Want fanatically loyal customers? What you can learn from a Dutch supermarket.
Kids wait outside the doors asking people if they have any extra cards.
The kids ask their parents to buy more at Albert Heijn (the largest Dutch supermarket chain but also a world player in the industry). We went today not because we were running out of milk, but because my 9-year old wanted to fill up his Costa Rica pages.
Here’s the Deal
In a stroke of brilliant marketing, Albert Heijn hands out free books to kids to collect something. Last year, it was World Cup stickers. This year, it’s Freek and his wild animals. Freek is the Dutch equivalent of Crocodile Dundee or those other crazy adventure-documentary-style nature programs where really excited young men go out and wrestle poisonous snakes while secretly teaching kids something. They’re fun to watch and the kids love them.
Enter the supermarket and sticker books. So they hand out the books and for every 10 Euros you spend (at today’s rate, around 10 dollars), you get one sticker. The book probably has, I don’t know, 50 stickers. You can do the math, you can spend a lot of money at the supermarket to fill your book. Don’t forget that you can’t ask the checker for the Australian wild dingo because you don’t have that one because each sticker is individually wrapped and you need to open it to see what it is. So even if you spend 40 Euros on food you didn’t even really need, you might only get 1 or 2 stickers you need. I know, it’s a dilemma. A potentially expensive one.
But it’s brilliant, isn’t it?
Sure, think of your customers. But also think of people your customers are “dependent” on.
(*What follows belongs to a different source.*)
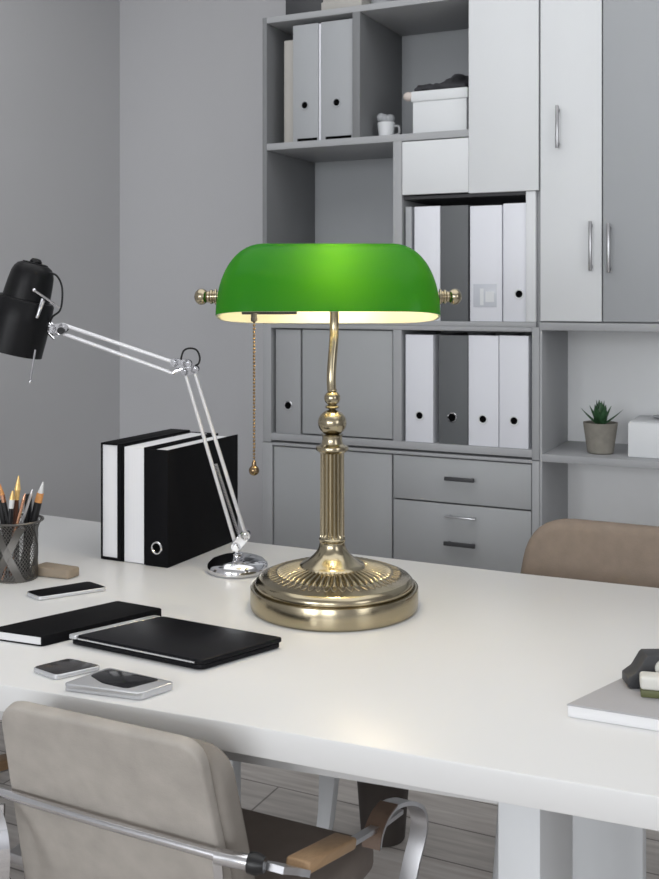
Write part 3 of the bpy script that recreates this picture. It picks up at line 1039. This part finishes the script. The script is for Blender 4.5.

In case you forgot, kids aren’t the ones who pay at the supermarkets. In fact, my kids don’t usually even like going to the market. But now they want to go. They want to go and spend your money–and lots of it. In fact, the more the better.
Kids wait out front of the market and ask anyone and everyone if they have any extra stickers. If the parents have kids or have stickers but need them, the kids out front might even be so bold to ask them which cards they have and would they like to trade.
The promotion just ended, but the fun hasn’t. Today at the market, there are hundreds of opened stickers on an empty table in the market where kids pick and choose and trade what they don’t yet have. It’s a free for all–and the kids love it.
My son got home tonight and spent the next hour carefully placing the right stickers in the right spots. He’s only missing a few now … we’ve bought a lot of cheese in the past few weeks.
This isn’t video games or Microsoft or even brilliant Apple. This is a supermarket.
What I don’t get is why US supermarkets don’t do something like this. Or why doesn’t any (or every) shop of any kind do something like this? OK, sure, it helps that it’s a place where you go on a regular basis. It’s also a necessity: you need to buy groceries somewhere. It’s not a video game store, it’s not a luxury or fun or entertainment. It’s food, it’s sustenance. So why not turn that into something fun?
Forget the parents (for now), focus on who is going to drag their parents to the Albert Heijn, not the competing and less expensive supermarkets, but this supermarket. They don’t care if you have enough butter, ” … just please spend another 30 Euros, I need to get that cute South African gazelle.”